Since 2007, these teaching law firms have opened on campuses at the University of Missouri-Kansas City School of Law, Thomas Jefferson School of Law in San Diego, Arizona State University’s Sandra Day O’Connor College of Law and quite a few other schools.
“I wanted to be part of the program’s mission of helping meet the need for affordable legal services while building my own practical skills, and this was really the only place I could do both,” Sarah Hollender said of Pace Law’s firm. Hollender was a member of Pace Law School’s Class of 2012.
“We’re learning everything from how to organize an outreach event to giving clients two business cards so they can give one to their friends,” Hollender said.

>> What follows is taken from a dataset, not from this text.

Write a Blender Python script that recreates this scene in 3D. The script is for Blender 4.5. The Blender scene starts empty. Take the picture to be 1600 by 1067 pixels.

There was a celebration of the program’s first seven months on April 4, where Chief Judge Jonathan Lippman said, “Pace’s work supports these individuals by giving them the business management skills they need to start their own practice while helping to fill the justice gap and fulfill the needs of the low-income community.”
The executive director of the firm, Jennifer Friedman, said that the fellows are paid on a scale that resembles that of public interest jobs in New York.
“We have a hybrid system,” Friedman said. “We use some of the income from legal fees to offset our costs but we’re able to charge significantly below market rates for comparable legal services in Westchester County.”